Elizabeth College, The Ladies’ College and Blanchelande claimed that Deputy Peter Roffey’s draft amendment, which would cut taxpayers’ funding of the colleges by 50%, would still drive some children out of the independent sector and damage education across the island.
The Guernsey Press reported yesterday that Deputy Roffey had approached other States members about working up a ‘halfway house’ between Education’s proposal to abolish grants to the colleges, currently worth about £3m. a year, and the colleges’ counter-proposal to maintain the current level of funding until 2040, as part of a new public-private partnership arrangement.
Some members of Education are understood to be open to a compromise, but the three colleges indicated a tougher stance in a statement released late yesterday.
‘While the colleges acknowledge Deputy Roffey’s intention, which aims to avoid both propositions in the policy letter being rejected by the States, we would like to make it very clear that this alternative proposal would result in children moving into the States education sector, which would cost taxpayers more, and would have a destabilising effect on the island’s whole educational landscape, with long-term repercussions for Guernsey,’ they said.
Deputy Roffey’s draft amendment would cut the States’ grant to the three colleges to a total of about £1.7m. by 2033, after inflation.

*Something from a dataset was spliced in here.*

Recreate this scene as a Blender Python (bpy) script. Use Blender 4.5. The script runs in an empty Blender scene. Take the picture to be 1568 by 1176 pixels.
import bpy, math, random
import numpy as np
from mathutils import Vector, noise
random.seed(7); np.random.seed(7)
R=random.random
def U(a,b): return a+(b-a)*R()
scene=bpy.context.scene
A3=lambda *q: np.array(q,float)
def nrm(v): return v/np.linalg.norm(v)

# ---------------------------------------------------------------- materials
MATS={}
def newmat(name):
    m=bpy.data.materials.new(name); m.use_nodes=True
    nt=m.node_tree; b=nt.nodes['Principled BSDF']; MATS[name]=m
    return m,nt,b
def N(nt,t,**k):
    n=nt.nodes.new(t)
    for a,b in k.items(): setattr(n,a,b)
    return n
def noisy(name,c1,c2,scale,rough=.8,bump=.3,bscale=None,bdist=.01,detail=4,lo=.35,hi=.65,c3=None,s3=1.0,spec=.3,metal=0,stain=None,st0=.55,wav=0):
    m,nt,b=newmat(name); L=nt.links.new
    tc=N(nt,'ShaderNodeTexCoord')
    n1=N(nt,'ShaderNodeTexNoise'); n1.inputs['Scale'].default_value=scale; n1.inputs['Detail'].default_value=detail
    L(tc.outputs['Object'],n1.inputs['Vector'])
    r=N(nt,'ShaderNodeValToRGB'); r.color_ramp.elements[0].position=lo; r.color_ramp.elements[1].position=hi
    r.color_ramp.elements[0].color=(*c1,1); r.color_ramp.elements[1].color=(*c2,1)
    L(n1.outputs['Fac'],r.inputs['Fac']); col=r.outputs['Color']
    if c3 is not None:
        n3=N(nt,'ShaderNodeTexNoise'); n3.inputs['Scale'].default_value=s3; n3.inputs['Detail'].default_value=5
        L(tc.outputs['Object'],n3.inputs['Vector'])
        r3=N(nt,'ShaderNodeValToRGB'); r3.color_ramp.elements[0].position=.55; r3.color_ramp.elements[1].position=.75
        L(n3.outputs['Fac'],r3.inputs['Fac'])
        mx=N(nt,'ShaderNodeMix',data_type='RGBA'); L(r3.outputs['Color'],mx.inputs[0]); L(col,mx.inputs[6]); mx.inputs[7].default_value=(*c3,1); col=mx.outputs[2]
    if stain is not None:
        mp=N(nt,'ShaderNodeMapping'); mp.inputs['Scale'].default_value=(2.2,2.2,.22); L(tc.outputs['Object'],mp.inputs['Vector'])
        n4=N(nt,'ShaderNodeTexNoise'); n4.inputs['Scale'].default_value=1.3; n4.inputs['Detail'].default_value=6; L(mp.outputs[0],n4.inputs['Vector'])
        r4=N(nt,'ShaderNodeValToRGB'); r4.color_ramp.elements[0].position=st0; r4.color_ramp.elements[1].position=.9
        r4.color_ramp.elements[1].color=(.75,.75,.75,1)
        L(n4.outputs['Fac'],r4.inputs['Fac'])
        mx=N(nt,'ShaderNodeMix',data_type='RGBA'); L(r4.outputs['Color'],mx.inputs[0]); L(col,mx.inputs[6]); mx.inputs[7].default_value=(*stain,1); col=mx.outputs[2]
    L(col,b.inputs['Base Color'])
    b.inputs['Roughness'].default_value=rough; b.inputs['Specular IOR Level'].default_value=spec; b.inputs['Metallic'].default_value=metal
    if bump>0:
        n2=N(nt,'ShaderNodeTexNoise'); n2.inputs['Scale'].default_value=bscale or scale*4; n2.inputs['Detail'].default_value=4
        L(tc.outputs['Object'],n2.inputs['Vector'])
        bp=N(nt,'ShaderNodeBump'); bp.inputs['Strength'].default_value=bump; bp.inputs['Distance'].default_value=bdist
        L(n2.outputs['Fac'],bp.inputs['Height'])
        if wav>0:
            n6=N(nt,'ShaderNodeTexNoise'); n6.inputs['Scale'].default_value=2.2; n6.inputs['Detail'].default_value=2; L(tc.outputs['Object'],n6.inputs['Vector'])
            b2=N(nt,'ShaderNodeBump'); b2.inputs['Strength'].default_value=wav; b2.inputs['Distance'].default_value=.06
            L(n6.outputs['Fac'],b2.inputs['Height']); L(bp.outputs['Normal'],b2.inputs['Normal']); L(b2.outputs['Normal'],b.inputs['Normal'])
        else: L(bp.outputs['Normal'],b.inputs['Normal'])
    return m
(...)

Annual funding per pupil would be reduced from about £2,300 to £1,700, assuming that the proportion of secondary-age students in the colleges remained the same. Estimated annual savings of about £750,000 would be ploughed back into education in the States sector and about £400,000 would be cut from the Education Committee’s overall budget. Fees at the colleges are currently between about £14,500 and £15,500 a year.
‘A reduction in funding would result in fee increases and consequently pupils would move to the States sector because a very significant proportion of parents in the independent colleges are in the lowest three quintiles of income range, and thus very vulnerable to fee increases,’ said the colleges.
Education president Deputy Andrea Dudley-Owen has said that taxpayers’ funding of the colleges was ‘widening the attainment gap between our islands’ young people’ and the committee has claimed that the States’ three secondary schools could accommodate more students at little additional cost. The colleges said yesterday that they had been more open with the details of their costs than Education.
They questioned claims from Education which they said relied on assumptions which ‘appear to be very optimistic and without substance’.
Education has put its costs per pupil in the secondary phase at about £10,000 a year, but the colleges believe the figure may be closer to £15,000 a year once capital spending and Education Office costs are included.
‘The cost of educating a pupil in the States’ secondary sector remains unclear and we urge all deputies to seek clarity on this before accepting that Education’s proposal or associated amendments would deliver cost savings,’ said the colleges.
‘We look forward to discussing the proposed amendment with Deputy Roffey, and we continue to urge deputies to consider the facts carefully, to think long term, and to consider the impact their decision will have on 30% of Guernsey’s families.’
The future of colleges’ funding is likely to be debated at a States meeting which starts on 19 March.